We must now only wait for the General Manager’s scheduled performance on November 14th to learn the details of what the Board has already privately approved.

Note: It might be noteworthy to mention that the developer director was the dissenting vote.

In closing, a few loose ends and other factoids . . .
    • Despite the construction funding and despite improved cash flow, the cash ratio continues to loom significantly below 1 at only  .74. (3c)
    • This 2024 Board has spent twenty seven plus hours in executive session discussing who knows what. Keep in mind that executive sessions are limited to discussions of employee or property owner issues; contract negotiations; and/or pending real estate transactions.
    • Debt attributed to the Wells Fargo credit line and equipment financing stands at $5.7 million as of September 30th. (3c)

And so it goes.

..

If you believe the information contained on this site is important, please continue to share and pass it on. Should you wish to see additional articles posted in the future, please subscribe for an email notification or check back frequently. And as always, feel free to contact me at thepcrosses@gmail.com for questions or further discussion. Meanwhile, take care, stay safe and thank you for your readership.

Patricia Cross

10438 Big Canoe

References:

1)    “Catching Up”, October 9th, 2024, bcmatters.org, https://bcmatters.org/catching-up/

2)    Big Canoe POA Board Meeting, October 31st, 2024, video on Youtube at a) 42:18; b) 37:04; c) 16:50; https://www.youtube.com/watch?v=ul_PCsZfOtc

3)   September 2024 Financial Package, a) Summary of Operations, pg. 1; b) Summary of Income from Operations, pg. 9; c) Comparative Balance Sheet, pg. 2

(POAwebsite>login>POA>financials>2024>September)

4)  AskThePOA Response#15016   

5) AskThePOA Response #15210   

6)    Big Canoe POA Board meeting, August 29th, 2024, video on Youtube at 41:25 https://www.youtube.com/watch?v=xkiCNeV4z1U

7)    “Shameless”, July 22nd, 2024, bcmatters.org, https://bcmatters.org/shameless/

5 thoughts on “It’s a mess . . .”

  1. Hi Patricia, thank you for all your time and concerns about our community. I look forward to your reports. We have lived in BC for 16 years. I have never seen such a mess. Where did all these so called business men come from. They do not have any financial background. They use their so called financial experience. They spend their time trying to figure out how to spend our money. And as for the club house and golf course their plans have always been to have a national golf tournament here just like the other big courses. Thanks for all you do. If there is anything I can do to help you, let me know. I don’t mind if you publish my remarks. Thanks again.
    Wanda.

  2. It’s surprising and confusing why the POA board felt it was necessary to spend 27 plus hours discussing matters directly affecting Big Canoe residents behind closed doors.

    By doing this, property owners are denied hearing the pros and cons of decisions being made.
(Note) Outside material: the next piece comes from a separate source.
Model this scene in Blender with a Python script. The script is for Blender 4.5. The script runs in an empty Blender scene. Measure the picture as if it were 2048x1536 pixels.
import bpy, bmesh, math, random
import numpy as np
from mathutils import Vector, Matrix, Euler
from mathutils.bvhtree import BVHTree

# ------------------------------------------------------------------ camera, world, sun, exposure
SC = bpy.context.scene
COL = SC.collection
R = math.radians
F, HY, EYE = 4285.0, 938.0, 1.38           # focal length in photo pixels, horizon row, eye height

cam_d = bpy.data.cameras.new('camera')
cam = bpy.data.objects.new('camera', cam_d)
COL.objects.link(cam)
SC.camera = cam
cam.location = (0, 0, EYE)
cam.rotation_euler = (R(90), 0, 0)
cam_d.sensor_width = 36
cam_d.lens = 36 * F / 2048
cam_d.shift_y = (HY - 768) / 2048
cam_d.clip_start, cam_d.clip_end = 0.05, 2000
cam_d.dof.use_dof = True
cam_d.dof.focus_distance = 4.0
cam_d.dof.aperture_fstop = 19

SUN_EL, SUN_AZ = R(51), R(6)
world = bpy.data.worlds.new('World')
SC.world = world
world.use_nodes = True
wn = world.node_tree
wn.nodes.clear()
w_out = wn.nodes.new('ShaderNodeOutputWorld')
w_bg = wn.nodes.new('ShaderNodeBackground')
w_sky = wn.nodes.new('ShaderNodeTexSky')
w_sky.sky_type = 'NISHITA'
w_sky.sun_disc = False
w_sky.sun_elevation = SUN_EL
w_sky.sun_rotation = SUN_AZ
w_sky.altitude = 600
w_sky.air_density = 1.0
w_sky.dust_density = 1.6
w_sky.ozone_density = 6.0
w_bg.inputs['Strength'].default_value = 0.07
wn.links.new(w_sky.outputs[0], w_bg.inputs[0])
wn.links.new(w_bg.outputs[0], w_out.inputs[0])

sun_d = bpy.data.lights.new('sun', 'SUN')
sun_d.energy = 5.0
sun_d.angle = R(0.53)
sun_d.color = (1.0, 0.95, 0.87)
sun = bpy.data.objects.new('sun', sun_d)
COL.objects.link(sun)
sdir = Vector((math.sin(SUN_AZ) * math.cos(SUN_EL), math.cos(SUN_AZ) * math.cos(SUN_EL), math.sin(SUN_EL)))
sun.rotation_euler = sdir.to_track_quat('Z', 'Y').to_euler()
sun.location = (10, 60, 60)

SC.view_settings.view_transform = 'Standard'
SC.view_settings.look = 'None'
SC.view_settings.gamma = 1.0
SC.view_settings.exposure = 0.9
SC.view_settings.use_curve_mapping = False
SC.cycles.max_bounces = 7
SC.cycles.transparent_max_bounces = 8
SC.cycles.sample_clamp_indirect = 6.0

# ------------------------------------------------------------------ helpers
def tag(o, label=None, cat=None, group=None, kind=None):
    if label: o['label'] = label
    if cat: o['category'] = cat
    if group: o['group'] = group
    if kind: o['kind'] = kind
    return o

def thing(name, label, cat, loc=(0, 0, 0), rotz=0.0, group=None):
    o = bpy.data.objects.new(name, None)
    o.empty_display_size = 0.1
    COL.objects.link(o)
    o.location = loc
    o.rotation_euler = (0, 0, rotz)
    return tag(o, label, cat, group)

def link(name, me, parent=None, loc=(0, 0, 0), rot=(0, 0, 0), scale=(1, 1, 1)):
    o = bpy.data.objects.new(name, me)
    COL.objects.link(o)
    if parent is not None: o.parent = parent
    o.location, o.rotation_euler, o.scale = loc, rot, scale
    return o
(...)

Surely there must be discussions presenting various viewpoints and solutions to issues facing the community. It appears the developer often has a different take on things but we have no idea why or what his ideas might be.

    Since many board decisions directly affect property owners’ wallets, we should understand the rationale behind such decisions. Some are good, some are bad and some downright ugly.

    It’s time to foster more open communication between the POA board, General Manager and property owners at large. It seems we only get a scripted report at the monthly board meetings that are well crafted by the powers that be.

  3. Addition to my original comment…

    It should be noted that minutes taken at executive sessions are not available for review by property owners.

    However, the POA board spends many, many hours in special board meetings that are closed to property owners but minutes are posted on the POA website.

  4. So to sum things up: Board Policy #104 is word salad. Property owners are not privy to anything going on in the Super Secret board meetings going on in a bunker. When the obscenely expensive renovations are completed on the cursed Clubhouse, nothing will change. The same boozy backslappers will hang around hoping to chat up the rest of the boozy backslappers. Fear not, maybe they will find Jimmy Hoffa buried underneath the place as a nice bonus. Cheers!

  5. I thank the writer for continuing to explore and document. It remains concerning that the leadership , despite changes, is disrespectful in obligations to owners. I suggest that a new accounting firm and a new law firm would be invaluable- the current echo chamber is a disservice to elected volunteers and property owners. A well managed community is fastidious in accountability.